Je ne jette la pierre à personne. Pas de leçon à donner. Je ne parle qu’à mon bonnet, comme toujours ici. Je me rends compte et en rends à compte exclusivement à moi-même que je ne pense plus guère à l’Ukraine. J’en ai pris conscience brutalement, en regardant un film ukrainien, film gigantesque tout court mais fortuitement ukrainien, ce qui fait que je me suis frappé le front et la coulpe, « Ah mais oui et alors l’Ukraine au fait ? »

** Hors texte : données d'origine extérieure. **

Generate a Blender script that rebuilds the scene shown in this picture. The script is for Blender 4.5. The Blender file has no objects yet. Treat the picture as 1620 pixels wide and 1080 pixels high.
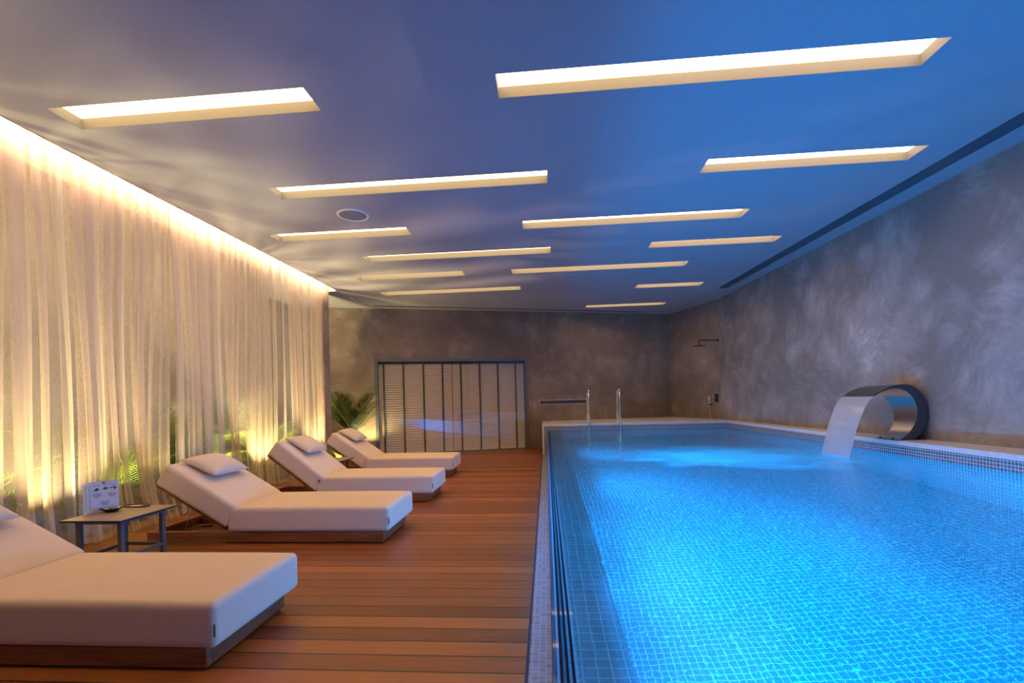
import bpy, bmesh, math, random
from mathutils import Vector, Matrix, Euler, geometry
random.seed(7)
SC = bpy.context.scene
COL = SC.collection
PI = math.pi
R = math.radians

# ---------------------------------------------------------------- camera, world, exposure
cd = bpy.data.cameras.new('camera')
cam = bpy.data.objects.new('camera', cd)
COL.objects.link(cam)
SC.camera = cam
cd.sensor_fit = 'HORIZONTAL'
cd.sensor_width = 36.0
cd.lens = 735.0 / 1620 * 36
cd.shift_y = 93.0 / 1620
cd.clip_start = 0.02
cr = Vector((0.99698, 0.07382, -0.02423))
cu = Vector((0.02411, 0.00257, 0.99971))
cf = Vector((-0.07386, 0.99727, -0.00079))
m = Matrix((cr, cu, -cf)).transposed().to_4x4()
m.translation = Vector((0, 0, 1.1))
cam.matrix_world = m

w = bpy.data.worlds.new('world')
SC.world = w
w.use_nodes = True
w.node_tree.nodes['Background'].inputs[0].default_value = (0.5, 0.55, 0.7, 1)
w.node_tree.nodes['Background'].inputs[1].default_value = 0.0
SC.view_settings.view_transform = 'Standard'
SC.view_settings.look = 'None'
SC.view_settings.exposure = 0.0
SC.view_settings.gamma = 1.0
SC.view_settings.use_curve_mapping = False
try:
    SC.cycles.max_bounces = 12
    SC.cycles.diffuse_bounces = 5
    SC.cycles.transmission_bounces = 8
    SC.cycles.transparent_max_bounces = 24
    SC.cycles.sample_clamp_indirect = 6
except Exception:
    pass

ZC = 3.09      # ceiling
ZW = 0.60      # coping top
ZWAT = 0.46    # water level
YF = 9.30      # far pool wall face
XR = 3.50      # right pool wall face
YN = -2.2      # wall behind the camera

# ---------------------------------------------------------------- room lights
LAMP_SCALE = dict(slot=8.6, cove=200, pool=160, bed=280, nook=400)


def area_light(name, loc, direction, sx, sy, energy, color, parent=None, shape='RECTANGLE', spread=PI):
    l = bpy.data.lights.new(name, 'AREA')
    l.shape = shape
    l.size = sx
    l.size_y = sy
    l.energy = energy
    l.color = color
    l.spread = spread
    o = bpy.data.objects.new(name, l)
    COL.objects.link(o)
    q = Vector(direction).normalized().to_track_quat('-Z', 'Y')
    o.rotation_euler = q.to_euler()
    o.location = loc
    if parent:
        o.parent = parent
    return o


# unseen lamps added for the blue light, low side wall, behind the tiled sill
for i, (py, e, tilt) in enumerate(((0.2, 1.3, 0.45), (1.6, 1.2, 0.45), (3.1, 1.0, 0.45), (4.9, 1.0, 0.4), (7.0, 0.5, 0.3))):
    area_light('added_pool_lamp', (0.205, py, -0.32), (1, 0.0, tilt), 0.22, 0.22, LAMP_SCALE['pool'] * e, (0.0, 0.345, 1.0), shape='DISK')
# two more added out of frame on the opposite wall to light lounger ends
for py in (2.05, 3.0):
    area_light('added_pool_lamp', (3.47, py, 0.05), (-1, 0.30, 0.02), 0.22, 0.22, LAMP_SCALE['pool'] * 0.58, (0.0, 0.345, 1.0), shape='DISK', spread=R(84))
# curtain cove strips, hidden above the ceiling edge
for i in range(8):
    area_light('cove_strip', (-3.645, -1.4 + i * 1.24, 3.165), (-1.0, 0, -0.25), 1.2, 0.025, LAMP_SCALE['cove'] / 8, (1.0, 0.65, 0.38)).rotation_euler = \
        (Matrix(((0, 0.24, 0.97), (1, 0, 0), (0, 0.97, -0.24))).to_euler())

# ================================================================ materials


def mat(name, color=(0.8, 0.8, 0.8), rough=0.5, metal=0.0, **kw):
    m = bpy.data.materials.new(name)
    m.use_nodes = True
    b = m.node_tree.nodes['Principled BSDF']
    b.inputs['Base Color'].default_value = (*color, 1)
    b.inputs['Roughness'].default_value = rough
    b.inputs['Metallic'].default_value = metal
    for k, v in kw.items():
        b.inputs[k.replace('_', ' ')].default_value = v
    return m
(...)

Le serment de Pamfir (Dmytro Sukholytkyy-Sobchuk, 2022) est le premier long-métrage de son réalisateur. Comme tout grand film il est prodigieusement universel en plus d’être prodigieusement ancré : il parle d’une situation locale et de moeurs ukrainiennes, de trafics mafieux aux portes de l’Union Européennes et des luttes entre les dogmes chrétiens et les increvables rites païens (carnaval de la Malanka durant lequel les hommes du village, telluriques colosses, se déguisent en bêtes), il parle du proche et du lointain mais surtout du gaz entre les deux, de la violence archaïque et de la violence contemporaine, bonnes copines, il parle de vous et moi.

Mais tout ceci, ce ne pourrait être que le cinéma. Car en plus il y a la manière, qui fait le cinéaste.

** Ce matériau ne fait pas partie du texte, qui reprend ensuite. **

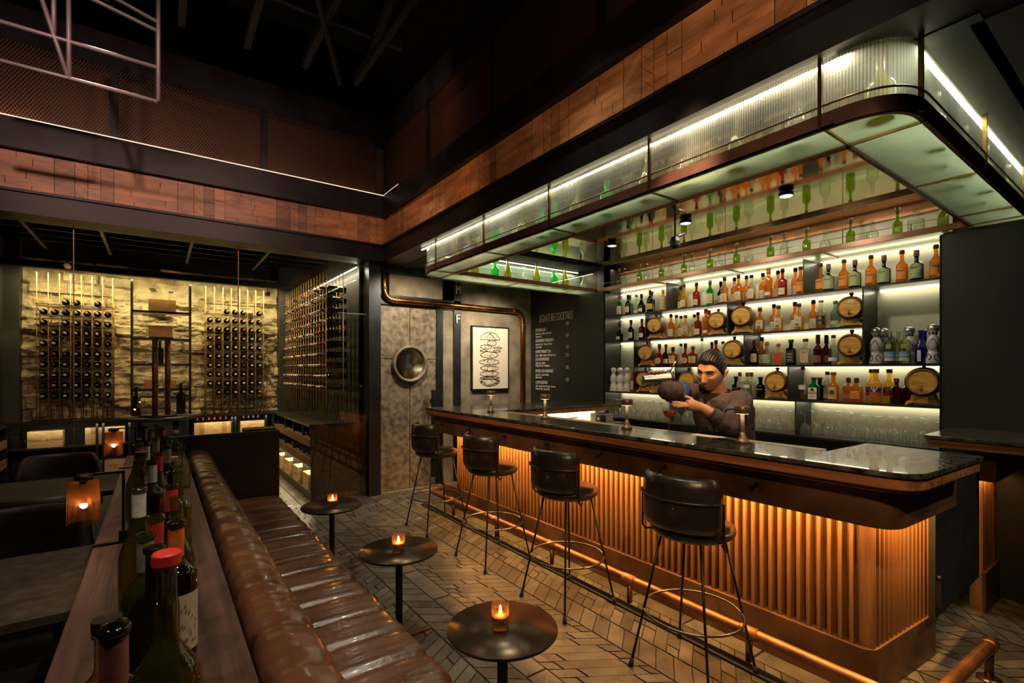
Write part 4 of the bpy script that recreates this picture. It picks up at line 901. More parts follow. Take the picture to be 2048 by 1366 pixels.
for p, q in [((2.20, .872), (2.45, .882)), ((2.20, 4.37), (2.45, 4.38)), ((2.445, .61), (2.455, .88)), ((2.445, 4.37), (2.455, 4.76)), ((4.455, .61), (4.465, .88))]: obj('floor_bar', MB().box((*C_(p), -.004), (*C_(q), .006)), brass, t)
# clear glass on the inner side and light strips on top
obj('inner_glass', MB().box((*C_((2.45, 4.37)), .012), (*C_((4.45, 4.374)), .30)), innergl, t)
obj('inner_back_panel', MB().box((*C_((2.50, 4.70)), .02), (*C_((4.49, 4.71)), .285)), GL('frosted_back', (.6, .75, .66), .2, trl=.5, trlcol=(.5, .6, .52)), t)
for a, b in [((2.225, .85), (2.24, 4.7)), ((2.45, .625), (4.8, .64)), ((2.6, 4.64), (4.4, 4.66))]:
    obj('light_strip', MB().box((*C_(a), .268), (*C_(b), .276)), ledw, t)
obj('copper_valance', MB().box((*C_((4.765, 1.05)), .232), (*C_((4.775, 4.4)), .32)), copperpanel, t)
area((2.232, 2.75, 2.752), (.02, 3.9), 62, (1, .88, .66), (0, 0, 0)); area((3.55, .632, 2.752), (2.3, .02), 48, (1, .90, .70), (0, 0, 0)); area((3.5, 4.62, 2.74), (1.9, .05), 12, (1, .88, .66), (0, 0, 0))
area((4.66, 2.7, 2.77), (.02, 3.2), 3.2, (1, .85, .62), (0, math.radians(15), 0))
bshelf('back canopy ledge', 2.494, [(1212, 'slimclear'), (1238, 'slimgreen'), (1249, 'slimclear', .5), (1279, 'slimgreen'), (1293, 'slimclear', .5), (1323, 'slimred'), (1338, 'roundclear', .3), (1368, 'slimgreen'), (1384, 'slimclear', .3), (1420, 'slimgreen'), (1438, 'roundclear', .2),
    (1473, 'slimgreen'), (1498, 'roundclear', .3), (1541, 'slimgreen'), (1568, 'slimclear', .3), (1613, 'slimgreen'), (1650, 'roundclear', .3), (1701, 'slimgreen'), (1745, 'roundclear'), (1795, 'slimgreen'), (1832, 'jugclear', .3), (1886, 'slimgreen')], X0=4.60, grp='empty bottles on the canopy ledge over the back bar')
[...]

Les critiques ont parlé d’un moyen terme entre Kusturica et Tarentino, je vois à peu près ce qu’ils veulent dire, le folklore délirant et le déchaînement à retardement, il faut bien se raccrocher à deux références connues. Mais dans son formalisme tragique j’aperçois aussi bien le croisement entre Béla Tarr et Haneke (un Haneke qui serait capable de compassion envers ses personnages) : l’image est époustouflante, le cadre impeccable et d’autant plus implacable, on n’en sortira pas, de cette beauté. Tout est filmé en plans-séquences, certains durent dix minutes, terrible impossibilité de cligner. Le plan-séquence est toujours à cheval entre le maximum de naturel théâtral et le maximum de sophistication obsessionnelle. Le plan-séquence est peut-être l’effet de style ultime du cinéma.

Que devient l’Ukraine ? On pourrait dire, on aimerait répondre : ça, et que cette réponse soit suffisante.

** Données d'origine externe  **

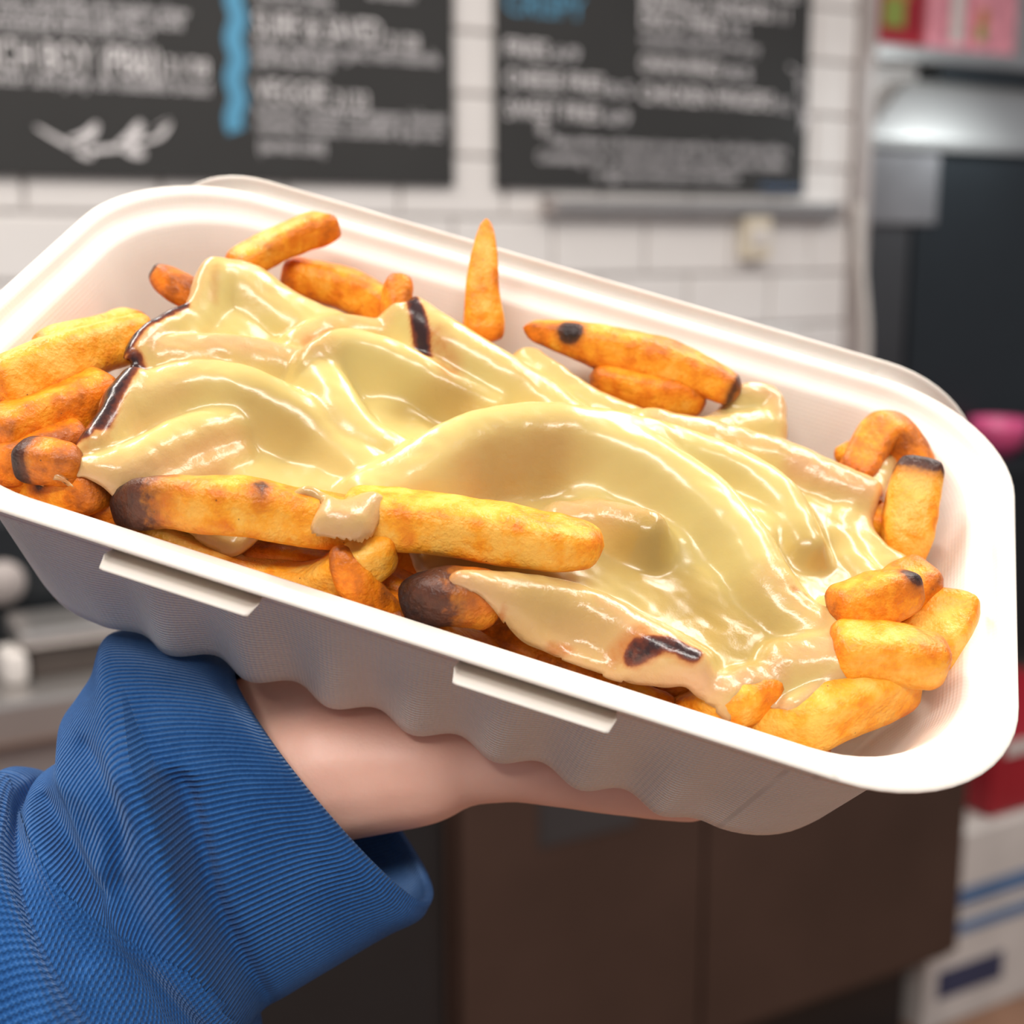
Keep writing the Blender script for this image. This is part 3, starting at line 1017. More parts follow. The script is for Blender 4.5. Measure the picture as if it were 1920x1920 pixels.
# back row
fry('golden fry pointing up to the upper right, touching the back left rim of the box', [(440, 505, 0.3), (530, 452, 0.6), (618, 420, 0.9)], 0.80, 0.62, 15, cut=(0, 0.5), tone=0.30, char=((0.30, 0.3, 0.22, 45),))
fry('orange fry lying against the back wall between the upper-right-pointing fry and the upright fry', [(535, 512, -0.4), (640, 540, -0.3), (745, 590, -0.3)], 0.85, 0.85, 20, tone=0.42)
fry('upright pointed fry standing against the back rim of the box', [(906, 640, -0.3), (905, 540, 0.7), (912, 414, 1.9)], 0.86, 0.84, 10, tip=(0, 0.8), tone=0.30, tl=2.4)
fry('rounded orange fry end standing just behind the black charred cheese tip', [(752, 640, -0.2), (745, 570, 0.4), (750, 516, 0.9)], 0.55, 0.70, 0, tone=0.48)
fry('long orange fry with a square black scorch mark along the back right rim', [(985, 615, 0.2), (1110, 645, 0.2), (1250, 680, 0.2), (1385, 735, 0.1)], 0.90, 0.85, 18, tip=(0.7, 0.3), tl=1.8, tone=0.42, char=((0.20, 0.24, 1.3, 40), (0.98, 0.15, 0.5, None)))
fry('orange fry tucked under the long scorched fry at the back right', [(1110, 705, -0.3), (1210, 730, -0.3), (1320, 755, -0.4)], 0.8, 0.8, 10, tip=(0.2, 0.4), tone=0.45)
fry('small dark-tipped brown fry end poking out at the back left beside the cheese peak', [(292, 505, 0.2), (330, 535, 0.1), (390, 570, -0.1)], 0.65, 0.6, 30, tip=(0.3, 0), tone=0.75, char=((0.0, 0.16, 0.8, None),))
# left end
fry('thick yellow fry with a grooved side running into the left end under the charred cheese', [(-40, 730, 0.0), (110, 676, 0.05), (265, 632, -0.45)], 1.15, 0.95, 38, tone=0.14)
fry('orange fry below the thick yellow fry at the left edge', [(-40, 835, -0.3), (80, 785, -0.3), (210, 740, -0.4)], 1.0, 1.05, 20, tone=0.50)
fry('thin pale fry resting against the fluted left end wall, behind the thick yellow fry', [(70, 660, -0.4), (180, 628, -0.5), (260, 605, -0.8)], 0.7, 0.6, 10, tone=0.25)
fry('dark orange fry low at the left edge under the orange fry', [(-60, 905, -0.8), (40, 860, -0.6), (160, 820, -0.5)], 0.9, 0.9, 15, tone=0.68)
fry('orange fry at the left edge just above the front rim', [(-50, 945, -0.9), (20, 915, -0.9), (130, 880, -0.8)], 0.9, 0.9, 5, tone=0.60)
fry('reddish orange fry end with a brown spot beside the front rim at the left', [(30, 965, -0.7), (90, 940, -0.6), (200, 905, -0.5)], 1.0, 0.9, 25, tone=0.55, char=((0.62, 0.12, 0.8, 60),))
fry('blackened fry tip sticking out of the cheese at the far left', [(34, 862, -0.1), (90, 868, -0.1), (150, 880, -0.2)], 0.6, 0.7, 10, tone=0.6, char=((0.0, 0.35, 1.1, None),))
# front left
fry('long bent fry with a dark brown left tip lying on the front left cheese', [(222, 960, 0.0), (310, 940, 0.15), (430, 948, 0.2), (560, 968, 0.1), (690, 985, 0.0)], 0.86, 0.90, 25, tip=(0.55, 0.1), tone=0.34, char=((0.0, 1.35, 0.95, None), (0.60, 0.18, 0.55, 70)))
fry('thick golden fry lying on top of the cheese near the middle of the front', [(640, 962, 0.05), (760, 975, 0.2), (930, 1000, 0.25), (1060, 1022, 0.3), (1128, 1024, 0.3)], 1.16, 0.90, 22, tip=(0, 0.5), cut=(0, -0.5), tone=0.20, tl=0.75)
fry('curved yellow fry sagging along the front rim, left of the small pointed fry', [(246, 1010, -0.75), (340, 1045, -0.75), (470, 1088, -0.75), (590, 1100, -0.6), (680, 1050, -0.3), (728, 1016, -0.1)], 0.80, 0.85, 8, tip=(0.1, 0.1), tone=0.08, clear=0.30)
fry('short pointed rough orange fry leaning on the curved yellow fry at the front rim', [(628, 1030, 0.1), (668, 1090, -0.2), (720, 1150, -0.6), (770, 1200, -1.0)], 0.62, 0.62, 30, tip=(0.55, 0), tone=0.58)
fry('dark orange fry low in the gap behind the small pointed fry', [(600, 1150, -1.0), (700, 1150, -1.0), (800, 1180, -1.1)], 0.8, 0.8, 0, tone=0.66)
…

La post-production du « Serment de Pamfir » s’est faite sous les bombes de Poutine, littéralement, le studio se trouvant dans un quartier de Kiev ruiné par les missiles. Le travail a été poursuivi avec opiniâtreté, afin que le film soit prêt pour Cannes. Le film existe et il faut le voir, même si ce n’est pas notre visionnage qui sauvera l’Ukraine, au moins aura-t-on une idée de l’Ukraine autre que son martyre.

L’Ukraine était avant la guerre un pays de cinéma (environ 35 longs métrages produits chaque année). Toute production est bien sûr pétrifiée et on se demande où, quand, comment, Dmytro Sukholytkyy-Sobchuk pourra faire un autre film.